The capacitance of the cable resonates with the inductance of the pickups, to form a 12dB/octave low-pass filter with a resonant peak.

The Q varies depending on the setting of the volume control, and the input impedance of the amp. The resonant frequency varies depending on the pickup selector setting, and any coil taps you might select. The guitar tone knob affects both the resonant frequency and the Q.

You can compensate it, but you need another 12dB/octave filter. I think there is a pedal on the market that does it, or maybe I'm getting confused with DTAR's "Mama Bear" DSP thing. The math behind it is what speaker designers call the "Linkwitz transform".

The "engineery" solution is a FET or op-amp buffer inside the guitar, and a little capacitor before it to resonate the pickups at your favourite frequency.

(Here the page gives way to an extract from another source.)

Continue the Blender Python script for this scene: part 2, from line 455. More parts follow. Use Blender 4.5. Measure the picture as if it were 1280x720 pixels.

Then you can use any cable and it'll sound the same. I don't bother: I make my own cables, and I know I like 600-750pF, so I can arrange for them to end up about that capacitance.

Since I discovered Neutrik connectors, I've never had a cable end fail. I had a few leads that went open about 4ft from the guitar end, where they trail on the ground and get trodden on.

One disadvantage of Neutriks is, being made of solid brass, they're so strong that if you tread on the cable, it can crack the top of your guitar.

The second order resonate circuit formed by the coil, coil capacitance, pot and capacitor do in deed for a theoretical 12 db per octave peaking filter, but that neglects two additional factors, the eddy current contribution which steepens that slope, and that the cable which forms a first order hi-pass filter at 6 db per octave at a resonate frequency far down the slope of the second order peaking filter where it has little impact on the peaking filter's center frequency or Q, which is mostly determined by the pot and coil resistance. Doing sweeps of pickups with magnetic loops confirms the minor contribution of a reasonable cable capacitance unless it is so high of value that the low pass knee is further up the 18 db/octave slope. That occur with very high capacitance cable and a very low Q of the second order filter. Neither case is seen in competent pick up designs and tone circuits from my experience. The effect of the cable alone can be seen in plots varying only cable length and tends to support the -6db per octave effect at frequencies above Fmax of the second order filter.
For consistent sound a buffer, as you suggest is a very good idea, the noise floor drops, cable differences are diminished and longer runs are possible. During the 70s I set up a number of bass rigs with balanced line circuits that reduced noise and the roll off associated with long runs. I needed to characterize pickups and basses at the time for designing a different style bass amp. The measurements deviated from accepted theory of the time that I went on to test dozens of guitar pickups in different guitar configurations.

I still think the cable capacitance affects the resonant frequency.
PSPICE Modeling of Guitar Circuits with Effects of the Instrument Cable

However, he used Tele bridge pickups for his simulation, and has only a brief investigation of humbuckers, with the following interesting note:
If you have any results that contradict the above, feel free to post them.